» **What to produce**
Extract, unchanged, every line from the top of the material below through the line with "bung('F', .045, 0, cr, 30, 'very", and no more.

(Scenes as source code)
□ □ □ □

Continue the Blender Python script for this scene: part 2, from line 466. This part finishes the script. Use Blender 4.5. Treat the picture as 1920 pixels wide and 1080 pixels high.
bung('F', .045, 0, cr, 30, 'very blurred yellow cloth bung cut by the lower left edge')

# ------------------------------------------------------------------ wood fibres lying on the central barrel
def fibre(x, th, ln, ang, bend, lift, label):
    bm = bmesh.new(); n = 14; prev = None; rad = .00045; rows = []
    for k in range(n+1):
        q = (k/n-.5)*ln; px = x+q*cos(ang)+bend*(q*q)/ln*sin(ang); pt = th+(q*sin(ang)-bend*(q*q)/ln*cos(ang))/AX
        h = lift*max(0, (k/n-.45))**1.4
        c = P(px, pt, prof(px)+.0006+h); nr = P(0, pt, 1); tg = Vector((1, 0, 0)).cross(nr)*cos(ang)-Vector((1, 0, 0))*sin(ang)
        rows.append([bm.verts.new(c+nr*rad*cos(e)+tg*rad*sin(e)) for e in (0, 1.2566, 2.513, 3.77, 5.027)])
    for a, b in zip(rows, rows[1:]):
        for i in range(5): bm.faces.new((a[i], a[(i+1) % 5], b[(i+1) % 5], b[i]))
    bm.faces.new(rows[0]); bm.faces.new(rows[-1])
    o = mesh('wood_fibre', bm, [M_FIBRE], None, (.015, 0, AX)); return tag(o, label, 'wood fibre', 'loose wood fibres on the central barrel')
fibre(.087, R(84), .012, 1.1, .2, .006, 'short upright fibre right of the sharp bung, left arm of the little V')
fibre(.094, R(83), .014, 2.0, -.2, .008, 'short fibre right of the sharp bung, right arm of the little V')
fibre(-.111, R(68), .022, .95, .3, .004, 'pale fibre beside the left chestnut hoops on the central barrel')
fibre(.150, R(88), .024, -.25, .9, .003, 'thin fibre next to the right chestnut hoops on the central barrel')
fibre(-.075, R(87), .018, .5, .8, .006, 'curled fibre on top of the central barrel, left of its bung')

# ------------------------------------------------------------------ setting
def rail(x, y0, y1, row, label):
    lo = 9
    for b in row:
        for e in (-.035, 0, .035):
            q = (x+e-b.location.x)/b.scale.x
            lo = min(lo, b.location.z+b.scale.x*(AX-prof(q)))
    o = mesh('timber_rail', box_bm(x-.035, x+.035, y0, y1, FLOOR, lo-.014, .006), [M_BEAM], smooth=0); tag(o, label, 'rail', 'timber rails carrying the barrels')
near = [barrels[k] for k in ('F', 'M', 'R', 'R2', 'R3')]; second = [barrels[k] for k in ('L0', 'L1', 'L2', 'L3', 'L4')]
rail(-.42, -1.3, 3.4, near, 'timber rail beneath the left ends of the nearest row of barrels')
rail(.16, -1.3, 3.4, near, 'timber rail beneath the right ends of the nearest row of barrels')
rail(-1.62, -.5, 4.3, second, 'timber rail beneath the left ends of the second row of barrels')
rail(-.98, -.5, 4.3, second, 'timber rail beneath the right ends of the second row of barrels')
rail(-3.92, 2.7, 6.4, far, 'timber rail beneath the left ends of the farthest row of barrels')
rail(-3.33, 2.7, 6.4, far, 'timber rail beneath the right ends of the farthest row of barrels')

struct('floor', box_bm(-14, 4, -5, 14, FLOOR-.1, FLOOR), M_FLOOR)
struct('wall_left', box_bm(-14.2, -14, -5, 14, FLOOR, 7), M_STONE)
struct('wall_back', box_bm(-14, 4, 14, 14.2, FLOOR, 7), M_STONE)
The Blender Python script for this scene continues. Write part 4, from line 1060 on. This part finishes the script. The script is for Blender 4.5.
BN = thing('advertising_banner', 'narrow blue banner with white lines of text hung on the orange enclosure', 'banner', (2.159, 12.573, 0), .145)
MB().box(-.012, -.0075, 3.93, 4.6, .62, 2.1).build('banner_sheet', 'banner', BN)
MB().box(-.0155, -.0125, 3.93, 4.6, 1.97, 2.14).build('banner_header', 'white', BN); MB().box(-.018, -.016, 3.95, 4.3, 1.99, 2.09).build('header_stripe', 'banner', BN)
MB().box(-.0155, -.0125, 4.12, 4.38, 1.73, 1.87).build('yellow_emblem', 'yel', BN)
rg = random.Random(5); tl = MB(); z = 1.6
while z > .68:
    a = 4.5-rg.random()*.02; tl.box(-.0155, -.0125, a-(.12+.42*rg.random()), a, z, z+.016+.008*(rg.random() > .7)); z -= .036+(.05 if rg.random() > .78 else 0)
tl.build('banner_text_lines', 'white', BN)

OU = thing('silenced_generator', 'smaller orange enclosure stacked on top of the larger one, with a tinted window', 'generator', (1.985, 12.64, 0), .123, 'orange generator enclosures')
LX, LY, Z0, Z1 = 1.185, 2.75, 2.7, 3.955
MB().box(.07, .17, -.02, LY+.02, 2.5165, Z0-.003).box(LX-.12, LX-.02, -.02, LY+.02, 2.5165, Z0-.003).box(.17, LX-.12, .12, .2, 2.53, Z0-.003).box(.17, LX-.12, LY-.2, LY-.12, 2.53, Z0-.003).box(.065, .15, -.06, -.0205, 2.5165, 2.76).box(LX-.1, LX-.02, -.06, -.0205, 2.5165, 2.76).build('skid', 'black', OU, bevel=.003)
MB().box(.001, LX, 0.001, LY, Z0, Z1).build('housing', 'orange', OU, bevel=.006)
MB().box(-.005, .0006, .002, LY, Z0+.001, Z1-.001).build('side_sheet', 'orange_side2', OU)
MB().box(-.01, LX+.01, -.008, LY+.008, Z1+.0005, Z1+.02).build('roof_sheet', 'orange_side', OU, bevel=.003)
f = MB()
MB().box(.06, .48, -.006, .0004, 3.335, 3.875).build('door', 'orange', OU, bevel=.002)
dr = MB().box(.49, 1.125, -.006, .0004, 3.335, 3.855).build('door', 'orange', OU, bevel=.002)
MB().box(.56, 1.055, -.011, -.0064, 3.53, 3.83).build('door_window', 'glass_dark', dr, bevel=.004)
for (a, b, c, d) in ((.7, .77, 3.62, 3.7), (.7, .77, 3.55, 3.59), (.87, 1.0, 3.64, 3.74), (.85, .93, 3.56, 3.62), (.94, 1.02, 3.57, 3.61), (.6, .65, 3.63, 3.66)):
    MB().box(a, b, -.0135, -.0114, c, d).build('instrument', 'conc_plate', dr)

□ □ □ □

» **Response to the exercise**
Continue the Blender Python script for this scene: part 2, from line 466. This part finishes the script. Use Blender 4.5. Treat the picture as 1920 pixels wide and 1080 pixels high.
bung('F', .045, 0, cr, 30, 'very blurred yellow cloth bung cut by the lower left edge')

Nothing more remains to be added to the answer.